Filed by Johnson & Johnson pursuant to Rule 425 promulgated
under the Securities Act of 1933, as amended, and deemed
filed pursuant to Rule 14a-12 promulgated under the
Securities Act of 1934, as amended.

Subject Company:  Guidant Corporation
Commission File No.:  001-13388

This material is not a substitute for the prospectus/proxy
statement Johnson & Johnson and Guidant will file with the
Securities and Exchange Commission. Investors are urged to
read the prospectus/proxy statement which will contain
important information, including detailed risk factors, when
it becomes available. The prospectus/proxy statement and
other documents which will be filed by Johnson & Johnson and
Guidant (and a subsidiary thereof) with the Securities and
Exchange Commission will be available free of charge at the
SEC's website, www.sec.gov, or by directing a request when
such a filing is made to Johnson & Johnson, One Johnson &
Johnson Plaza, New Brunswick, NJ 08933, Attention: Investor
Relations; or by directing a request when such a filing is
made to Guidant Corporation, 111 Monument Circle, #2900,
Indianapolis, IN 46204-5129, Attention: Investor Relations.

Guidant Corporation, its directors, and certain of its
executive officers may be considered participants in the
solicitation of proxies in connection with the proposed
transactions. Information about the directors and executive
officers of Guidant Corporation and their ownership of
Guidant stock is set forth in the proxy statement for
Guidant Corporation's 2004 annual meeting of shareholders.
Investors may obtain additional information regarding the
interests of such participants by reading the
prospectus/proxy statement when it becomes available.
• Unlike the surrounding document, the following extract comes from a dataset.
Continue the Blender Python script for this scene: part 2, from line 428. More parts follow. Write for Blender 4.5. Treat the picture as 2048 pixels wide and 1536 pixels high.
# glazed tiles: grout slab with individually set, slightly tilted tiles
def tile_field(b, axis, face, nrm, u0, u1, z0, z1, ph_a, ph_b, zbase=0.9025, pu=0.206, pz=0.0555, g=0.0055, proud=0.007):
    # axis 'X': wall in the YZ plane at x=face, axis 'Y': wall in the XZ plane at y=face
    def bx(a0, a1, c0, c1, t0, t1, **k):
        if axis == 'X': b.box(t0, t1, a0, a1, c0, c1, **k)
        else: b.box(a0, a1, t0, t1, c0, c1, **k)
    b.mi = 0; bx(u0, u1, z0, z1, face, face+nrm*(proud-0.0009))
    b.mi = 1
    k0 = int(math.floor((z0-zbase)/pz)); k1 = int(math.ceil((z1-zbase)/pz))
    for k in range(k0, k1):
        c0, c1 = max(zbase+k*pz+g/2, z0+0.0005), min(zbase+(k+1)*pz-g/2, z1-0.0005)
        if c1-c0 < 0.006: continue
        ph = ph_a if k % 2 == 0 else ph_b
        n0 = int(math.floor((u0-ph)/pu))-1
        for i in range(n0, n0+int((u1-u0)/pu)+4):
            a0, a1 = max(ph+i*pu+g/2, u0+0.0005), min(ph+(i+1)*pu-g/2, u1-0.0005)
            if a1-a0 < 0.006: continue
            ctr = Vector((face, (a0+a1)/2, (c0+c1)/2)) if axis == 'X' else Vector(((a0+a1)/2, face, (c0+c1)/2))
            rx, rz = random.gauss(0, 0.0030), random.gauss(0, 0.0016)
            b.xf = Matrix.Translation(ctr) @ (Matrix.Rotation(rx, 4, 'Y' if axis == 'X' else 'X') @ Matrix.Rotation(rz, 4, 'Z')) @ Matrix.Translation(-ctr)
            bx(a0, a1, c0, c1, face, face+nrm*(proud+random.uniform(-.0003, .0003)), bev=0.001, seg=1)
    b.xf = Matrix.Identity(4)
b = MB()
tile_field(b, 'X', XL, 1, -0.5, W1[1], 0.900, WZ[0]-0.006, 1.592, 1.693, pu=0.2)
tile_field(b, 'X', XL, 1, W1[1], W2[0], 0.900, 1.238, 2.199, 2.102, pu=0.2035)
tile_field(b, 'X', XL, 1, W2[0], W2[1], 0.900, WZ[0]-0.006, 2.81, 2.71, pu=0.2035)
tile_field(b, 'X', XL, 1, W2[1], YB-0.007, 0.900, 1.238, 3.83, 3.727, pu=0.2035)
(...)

The following is a document made available on Johnson &
Johnson's website.

     
Q.   Please comment on the timing of the Guidant
     transaction.

A.   We are expecting the Guidant transaction to proceed
     along the following timeline. These are our current 
     estimates of timing and are subject to change without notice.
     
     
                                   ESTIMATED DATE  STATUS
     
     Merger Agreement Filing - 8K       4Q'04 	    Filed
     
     Hart-Scott-Rodino Filing           1Q'05	    Filed

     European Union Filing              1Q'05

     S-4 Filing                         1Q'05

     Proxy Statement/Prospectus         1Q'05
     (Mailed to Guidant Shareholders)

     Guidant Shareholder vote           2Q'05

     Closing                            3Q'05

     
Q.   What are the closing conditions for the Guidant
     transaction?

A.   The Board of Directors of Johnson & Johnson and Guidant
     have each approved the transaction. The transaction is
     subject to approval under the Hart-Scott-Rodino Anti-
     trust Improvements Act and under the European
     Commission Merger Regulation. It must be approved by
     holders of a majority of the outstanding shares of
     Guidant common stock. The transaction is also subject
     to other customary closing conditions.
     

Q.   Are there any specific material adverse events that
     could still affect the Guidant deal?
     
A.   The agreement has customary closing conditions.
     The prospectus/proxy statement we will be filing with
     the SEC will describe things in better detail.



Q.   What are the mechanics for shareholders to exchange
     their shares?

A.   After the merger is completed, the exchange agent will
     send a letter of transmittal to each former Guidant
     stockholder. The transmittal letter will contain
     instructions for exchanging shares of Guidant common stock
     for cash and shares of Johnson & Johnson common stock as
     provided in the Merger Agreement.